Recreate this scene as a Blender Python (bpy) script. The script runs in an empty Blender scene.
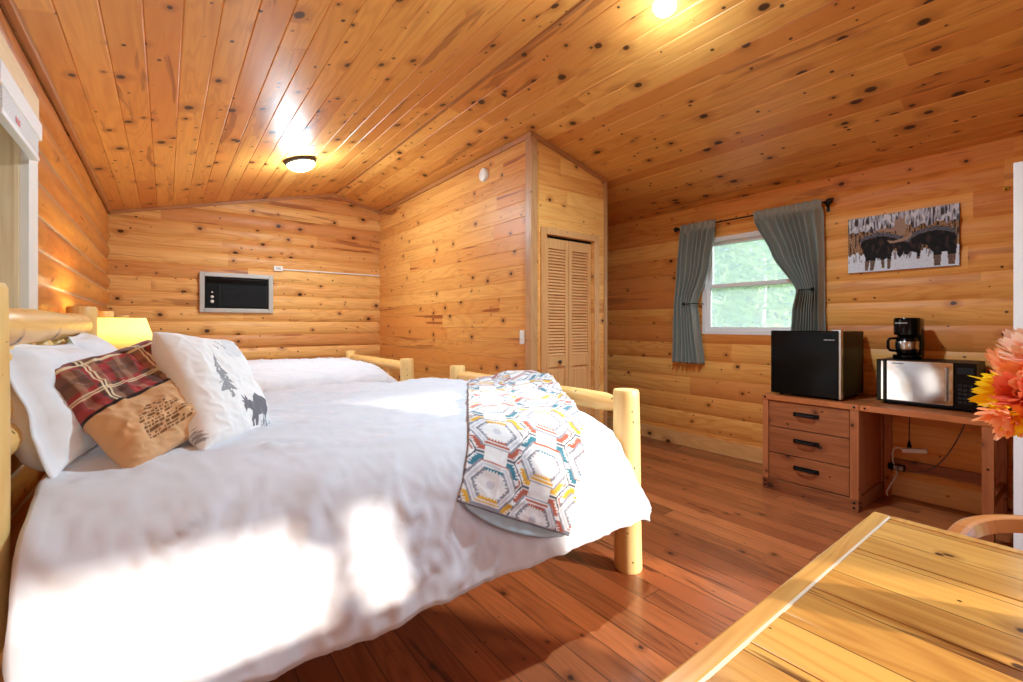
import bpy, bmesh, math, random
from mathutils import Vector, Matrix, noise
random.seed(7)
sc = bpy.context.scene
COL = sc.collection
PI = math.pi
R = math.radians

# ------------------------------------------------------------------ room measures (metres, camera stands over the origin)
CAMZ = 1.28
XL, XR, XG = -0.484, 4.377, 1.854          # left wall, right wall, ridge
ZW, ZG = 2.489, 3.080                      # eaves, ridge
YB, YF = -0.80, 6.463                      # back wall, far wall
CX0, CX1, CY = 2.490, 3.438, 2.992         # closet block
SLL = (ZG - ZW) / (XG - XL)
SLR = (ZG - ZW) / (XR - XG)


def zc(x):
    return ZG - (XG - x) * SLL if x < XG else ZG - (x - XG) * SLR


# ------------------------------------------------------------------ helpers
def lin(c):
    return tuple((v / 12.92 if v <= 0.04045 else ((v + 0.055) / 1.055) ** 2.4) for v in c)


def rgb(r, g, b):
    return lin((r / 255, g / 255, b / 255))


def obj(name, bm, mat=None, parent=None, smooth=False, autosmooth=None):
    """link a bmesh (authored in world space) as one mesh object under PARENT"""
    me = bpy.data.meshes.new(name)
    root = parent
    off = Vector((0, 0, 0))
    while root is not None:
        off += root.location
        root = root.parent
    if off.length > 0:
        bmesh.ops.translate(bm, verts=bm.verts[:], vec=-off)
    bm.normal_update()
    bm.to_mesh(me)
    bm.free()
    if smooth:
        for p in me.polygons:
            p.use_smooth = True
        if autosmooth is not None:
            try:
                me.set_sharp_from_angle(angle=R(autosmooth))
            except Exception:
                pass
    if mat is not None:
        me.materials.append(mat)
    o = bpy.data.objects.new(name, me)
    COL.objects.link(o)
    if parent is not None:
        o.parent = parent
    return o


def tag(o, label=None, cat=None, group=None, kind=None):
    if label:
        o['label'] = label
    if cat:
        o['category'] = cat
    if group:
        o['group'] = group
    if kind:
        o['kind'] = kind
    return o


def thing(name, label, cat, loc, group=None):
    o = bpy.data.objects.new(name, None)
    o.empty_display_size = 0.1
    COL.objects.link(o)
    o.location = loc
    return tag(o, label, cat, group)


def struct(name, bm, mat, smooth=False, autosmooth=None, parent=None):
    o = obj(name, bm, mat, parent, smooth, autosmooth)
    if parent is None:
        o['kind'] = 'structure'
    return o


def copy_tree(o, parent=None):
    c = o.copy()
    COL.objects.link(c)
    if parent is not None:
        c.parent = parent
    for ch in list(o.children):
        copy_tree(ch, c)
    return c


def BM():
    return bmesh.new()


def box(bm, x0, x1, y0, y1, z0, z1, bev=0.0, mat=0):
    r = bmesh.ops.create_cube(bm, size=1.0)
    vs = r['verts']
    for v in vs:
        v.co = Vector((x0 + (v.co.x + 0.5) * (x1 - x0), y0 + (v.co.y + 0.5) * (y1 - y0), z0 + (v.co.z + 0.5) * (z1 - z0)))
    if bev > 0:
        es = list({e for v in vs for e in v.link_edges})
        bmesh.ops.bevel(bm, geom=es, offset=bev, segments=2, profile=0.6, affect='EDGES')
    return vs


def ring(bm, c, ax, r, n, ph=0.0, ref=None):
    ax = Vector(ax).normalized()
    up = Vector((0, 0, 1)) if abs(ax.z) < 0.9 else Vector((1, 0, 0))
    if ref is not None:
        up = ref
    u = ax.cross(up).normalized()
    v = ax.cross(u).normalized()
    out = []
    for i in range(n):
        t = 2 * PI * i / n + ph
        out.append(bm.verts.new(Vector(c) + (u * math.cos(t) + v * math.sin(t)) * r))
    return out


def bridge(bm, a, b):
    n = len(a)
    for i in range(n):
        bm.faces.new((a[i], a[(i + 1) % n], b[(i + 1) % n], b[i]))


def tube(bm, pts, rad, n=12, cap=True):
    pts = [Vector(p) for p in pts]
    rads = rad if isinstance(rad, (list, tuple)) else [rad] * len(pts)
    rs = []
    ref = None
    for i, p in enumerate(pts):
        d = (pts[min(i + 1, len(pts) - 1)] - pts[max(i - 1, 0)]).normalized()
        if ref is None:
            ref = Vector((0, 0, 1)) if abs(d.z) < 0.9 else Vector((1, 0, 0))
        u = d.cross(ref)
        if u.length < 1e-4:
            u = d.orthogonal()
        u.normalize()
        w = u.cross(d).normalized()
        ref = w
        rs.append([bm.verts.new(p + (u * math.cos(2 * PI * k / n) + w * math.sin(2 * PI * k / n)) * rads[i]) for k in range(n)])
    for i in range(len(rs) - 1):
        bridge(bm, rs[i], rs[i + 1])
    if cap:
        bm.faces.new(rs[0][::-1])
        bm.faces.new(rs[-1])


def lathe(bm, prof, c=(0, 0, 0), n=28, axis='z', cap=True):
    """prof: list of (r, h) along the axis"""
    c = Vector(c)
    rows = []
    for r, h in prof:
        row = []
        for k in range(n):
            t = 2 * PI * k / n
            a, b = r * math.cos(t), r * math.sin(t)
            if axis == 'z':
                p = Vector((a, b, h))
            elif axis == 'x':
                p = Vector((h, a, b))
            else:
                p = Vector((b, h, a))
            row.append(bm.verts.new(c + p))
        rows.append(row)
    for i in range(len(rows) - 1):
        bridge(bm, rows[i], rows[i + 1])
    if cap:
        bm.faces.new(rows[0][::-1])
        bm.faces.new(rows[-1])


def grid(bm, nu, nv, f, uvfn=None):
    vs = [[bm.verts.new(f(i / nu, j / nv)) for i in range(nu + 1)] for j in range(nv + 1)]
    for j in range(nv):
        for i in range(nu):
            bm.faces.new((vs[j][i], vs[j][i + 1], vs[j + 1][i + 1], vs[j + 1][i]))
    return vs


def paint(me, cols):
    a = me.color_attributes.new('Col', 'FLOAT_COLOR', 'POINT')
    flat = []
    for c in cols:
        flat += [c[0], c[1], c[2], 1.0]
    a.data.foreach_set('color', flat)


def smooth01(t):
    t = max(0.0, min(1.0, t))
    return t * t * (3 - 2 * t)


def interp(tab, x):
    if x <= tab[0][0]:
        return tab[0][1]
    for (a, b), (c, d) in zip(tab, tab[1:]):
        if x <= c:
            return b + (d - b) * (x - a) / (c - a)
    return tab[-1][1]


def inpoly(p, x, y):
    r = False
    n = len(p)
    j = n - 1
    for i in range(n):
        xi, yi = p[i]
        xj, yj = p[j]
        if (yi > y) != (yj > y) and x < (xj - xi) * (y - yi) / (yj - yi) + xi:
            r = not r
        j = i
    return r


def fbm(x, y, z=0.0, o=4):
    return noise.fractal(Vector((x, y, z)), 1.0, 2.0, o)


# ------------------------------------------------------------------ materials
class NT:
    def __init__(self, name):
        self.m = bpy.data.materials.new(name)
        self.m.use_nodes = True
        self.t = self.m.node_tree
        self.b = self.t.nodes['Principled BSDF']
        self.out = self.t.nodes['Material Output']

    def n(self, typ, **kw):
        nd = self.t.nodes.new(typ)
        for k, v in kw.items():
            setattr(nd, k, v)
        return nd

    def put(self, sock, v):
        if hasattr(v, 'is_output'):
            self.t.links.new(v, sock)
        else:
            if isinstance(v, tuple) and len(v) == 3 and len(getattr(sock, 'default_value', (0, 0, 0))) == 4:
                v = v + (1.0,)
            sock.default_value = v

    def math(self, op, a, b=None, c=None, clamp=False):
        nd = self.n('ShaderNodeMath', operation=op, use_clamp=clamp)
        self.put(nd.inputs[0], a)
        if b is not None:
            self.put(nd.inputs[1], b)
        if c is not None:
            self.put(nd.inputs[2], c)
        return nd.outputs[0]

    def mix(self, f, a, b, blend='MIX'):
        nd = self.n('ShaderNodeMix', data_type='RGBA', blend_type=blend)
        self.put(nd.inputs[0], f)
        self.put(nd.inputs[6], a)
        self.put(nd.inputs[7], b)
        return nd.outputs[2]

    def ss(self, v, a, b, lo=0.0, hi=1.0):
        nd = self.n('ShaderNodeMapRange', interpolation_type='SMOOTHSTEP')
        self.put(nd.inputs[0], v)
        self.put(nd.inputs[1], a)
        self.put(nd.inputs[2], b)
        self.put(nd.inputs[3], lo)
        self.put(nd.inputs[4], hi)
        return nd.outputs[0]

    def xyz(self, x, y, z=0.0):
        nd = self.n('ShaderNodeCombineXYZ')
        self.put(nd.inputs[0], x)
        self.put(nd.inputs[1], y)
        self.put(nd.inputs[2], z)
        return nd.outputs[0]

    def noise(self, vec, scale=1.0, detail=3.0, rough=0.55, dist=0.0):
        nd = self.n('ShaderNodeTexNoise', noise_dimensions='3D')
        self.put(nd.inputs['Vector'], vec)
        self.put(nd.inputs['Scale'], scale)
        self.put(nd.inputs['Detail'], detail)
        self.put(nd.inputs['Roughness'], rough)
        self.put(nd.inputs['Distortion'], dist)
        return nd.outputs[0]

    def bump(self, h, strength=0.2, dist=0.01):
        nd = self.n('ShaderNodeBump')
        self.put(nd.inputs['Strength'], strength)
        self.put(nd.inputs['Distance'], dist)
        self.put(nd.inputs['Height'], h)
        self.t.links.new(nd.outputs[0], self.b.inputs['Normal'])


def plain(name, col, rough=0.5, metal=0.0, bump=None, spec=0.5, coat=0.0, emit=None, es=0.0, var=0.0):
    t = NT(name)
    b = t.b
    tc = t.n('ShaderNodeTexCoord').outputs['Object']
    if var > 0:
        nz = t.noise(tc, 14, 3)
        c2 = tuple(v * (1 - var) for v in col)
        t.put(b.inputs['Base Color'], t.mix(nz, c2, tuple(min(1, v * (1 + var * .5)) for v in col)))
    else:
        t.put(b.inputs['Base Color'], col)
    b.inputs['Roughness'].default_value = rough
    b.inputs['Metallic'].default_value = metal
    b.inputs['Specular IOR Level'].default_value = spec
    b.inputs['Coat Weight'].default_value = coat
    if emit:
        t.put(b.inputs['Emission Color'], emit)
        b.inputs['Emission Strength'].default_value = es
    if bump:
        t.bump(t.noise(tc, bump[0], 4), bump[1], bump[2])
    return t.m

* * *

| The request |
From the top of the listing above, repeat each line exactly until you reach the line containing "R = math.radians", and repeat that one too. Leave the pictures out.

| Solved problem |
Recreate this scene as a Blender Python (bpy) script. The script runs in an empty Blender scene.
import bpy, bmesh, math, random
from mathutils import Vector, Matrix, noise
random.seed(7)
sc = bpy.context.scene
COL = sc.collection
PI = math.pi
R = math.radians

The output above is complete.